**EXERCISE:**
Reproduce each line from the first in the data through the line that contains "R = math.radians" exactly; give nothing else.
----
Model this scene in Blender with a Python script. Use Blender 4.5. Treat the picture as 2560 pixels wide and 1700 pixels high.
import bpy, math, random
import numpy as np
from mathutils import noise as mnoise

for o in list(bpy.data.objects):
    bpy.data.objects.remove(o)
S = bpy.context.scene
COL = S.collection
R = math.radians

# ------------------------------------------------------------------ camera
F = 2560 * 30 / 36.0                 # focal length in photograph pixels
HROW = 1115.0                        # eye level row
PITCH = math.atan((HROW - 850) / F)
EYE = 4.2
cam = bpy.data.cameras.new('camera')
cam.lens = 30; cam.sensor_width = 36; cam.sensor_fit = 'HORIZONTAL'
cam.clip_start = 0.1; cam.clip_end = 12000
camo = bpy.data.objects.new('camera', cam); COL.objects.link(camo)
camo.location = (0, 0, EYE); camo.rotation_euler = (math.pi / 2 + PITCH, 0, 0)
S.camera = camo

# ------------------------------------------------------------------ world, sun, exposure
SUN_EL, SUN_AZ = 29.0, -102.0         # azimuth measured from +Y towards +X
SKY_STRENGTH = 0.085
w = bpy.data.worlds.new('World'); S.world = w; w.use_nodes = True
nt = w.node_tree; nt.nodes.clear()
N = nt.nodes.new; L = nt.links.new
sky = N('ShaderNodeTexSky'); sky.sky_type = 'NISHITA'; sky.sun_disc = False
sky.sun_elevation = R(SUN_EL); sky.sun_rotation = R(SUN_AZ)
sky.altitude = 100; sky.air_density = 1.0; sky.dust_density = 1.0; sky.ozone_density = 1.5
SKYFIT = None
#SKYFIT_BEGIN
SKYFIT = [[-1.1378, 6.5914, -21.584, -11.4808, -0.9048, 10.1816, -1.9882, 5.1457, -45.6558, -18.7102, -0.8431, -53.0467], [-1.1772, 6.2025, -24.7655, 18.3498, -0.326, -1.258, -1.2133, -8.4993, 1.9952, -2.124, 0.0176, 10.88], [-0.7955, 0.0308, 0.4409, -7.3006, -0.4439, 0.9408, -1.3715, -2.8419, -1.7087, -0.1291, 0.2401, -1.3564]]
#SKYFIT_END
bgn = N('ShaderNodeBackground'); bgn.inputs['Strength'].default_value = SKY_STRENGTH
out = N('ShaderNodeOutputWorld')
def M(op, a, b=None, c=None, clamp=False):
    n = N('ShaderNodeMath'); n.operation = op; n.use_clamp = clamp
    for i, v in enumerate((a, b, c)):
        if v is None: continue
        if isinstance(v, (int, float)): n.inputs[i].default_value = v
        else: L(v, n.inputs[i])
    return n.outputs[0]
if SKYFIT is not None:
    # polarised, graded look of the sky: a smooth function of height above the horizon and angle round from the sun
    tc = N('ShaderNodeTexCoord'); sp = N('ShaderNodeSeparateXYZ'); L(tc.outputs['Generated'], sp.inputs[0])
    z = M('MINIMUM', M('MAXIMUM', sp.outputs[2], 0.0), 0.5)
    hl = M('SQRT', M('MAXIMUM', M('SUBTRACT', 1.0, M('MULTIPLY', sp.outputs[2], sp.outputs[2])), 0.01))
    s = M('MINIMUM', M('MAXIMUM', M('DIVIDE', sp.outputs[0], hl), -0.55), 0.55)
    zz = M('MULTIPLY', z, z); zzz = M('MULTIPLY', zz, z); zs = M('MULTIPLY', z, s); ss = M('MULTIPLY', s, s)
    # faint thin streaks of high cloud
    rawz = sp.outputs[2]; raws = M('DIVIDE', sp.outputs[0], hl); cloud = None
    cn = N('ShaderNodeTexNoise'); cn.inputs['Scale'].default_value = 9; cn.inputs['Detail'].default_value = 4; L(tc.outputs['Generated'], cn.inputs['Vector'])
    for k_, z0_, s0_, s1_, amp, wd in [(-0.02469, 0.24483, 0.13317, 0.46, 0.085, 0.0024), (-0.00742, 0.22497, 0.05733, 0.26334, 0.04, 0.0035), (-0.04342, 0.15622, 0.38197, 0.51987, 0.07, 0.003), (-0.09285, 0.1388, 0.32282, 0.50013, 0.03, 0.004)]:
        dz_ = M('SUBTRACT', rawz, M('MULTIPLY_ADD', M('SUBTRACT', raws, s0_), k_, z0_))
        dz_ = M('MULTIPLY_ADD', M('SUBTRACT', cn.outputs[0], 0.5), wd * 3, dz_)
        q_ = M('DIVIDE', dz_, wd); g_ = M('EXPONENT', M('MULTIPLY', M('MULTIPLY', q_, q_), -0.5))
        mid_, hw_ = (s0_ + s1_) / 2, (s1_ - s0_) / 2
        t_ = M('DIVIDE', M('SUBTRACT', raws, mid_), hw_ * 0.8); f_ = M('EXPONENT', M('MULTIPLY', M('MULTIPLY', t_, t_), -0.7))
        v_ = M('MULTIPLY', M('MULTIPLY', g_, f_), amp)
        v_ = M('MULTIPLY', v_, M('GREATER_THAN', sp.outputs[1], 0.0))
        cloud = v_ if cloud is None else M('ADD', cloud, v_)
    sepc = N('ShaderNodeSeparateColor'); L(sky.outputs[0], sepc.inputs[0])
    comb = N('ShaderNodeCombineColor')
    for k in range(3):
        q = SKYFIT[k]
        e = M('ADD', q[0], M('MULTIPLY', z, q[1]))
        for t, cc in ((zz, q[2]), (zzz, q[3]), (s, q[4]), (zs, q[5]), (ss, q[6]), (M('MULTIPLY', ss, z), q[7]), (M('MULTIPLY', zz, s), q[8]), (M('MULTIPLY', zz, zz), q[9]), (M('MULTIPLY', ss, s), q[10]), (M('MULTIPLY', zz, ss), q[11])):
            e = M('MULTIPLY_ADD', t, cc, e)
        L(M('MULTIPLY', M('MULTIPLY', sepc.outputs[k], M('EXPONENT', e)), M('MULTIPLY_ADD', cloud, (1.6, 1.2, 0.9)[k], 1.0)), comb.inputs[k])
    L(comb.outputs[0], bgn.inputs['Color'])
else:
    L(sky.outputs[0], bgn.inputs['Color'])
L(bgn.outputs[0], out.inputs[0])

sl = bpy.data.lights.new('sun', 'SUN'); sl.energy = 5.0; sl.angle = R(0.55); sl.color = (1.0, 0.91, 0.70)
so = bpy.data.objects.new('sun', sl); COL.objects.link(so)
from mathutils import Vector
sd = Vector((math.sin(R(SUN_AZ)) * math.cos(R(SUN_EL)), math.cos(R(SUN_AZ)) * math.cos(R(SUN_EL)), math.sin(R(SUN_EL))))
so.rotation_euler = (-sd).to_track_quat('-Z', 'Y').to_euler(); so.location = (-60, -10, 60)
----
**FINISHED ANSWER:**
Model this scene in Blender with a Python script. Use Blender 4.5. Treat the picture as 2560 pixels wide and 1700 pixels high.
import bpy, math, random
import numpy as np
from mathutils import noise as mnoise

for o in list(bpy.data.objects):
    bpy.data.objects.remove(o)
S = bpy.context.scene
COL = S.collection
R = math.radians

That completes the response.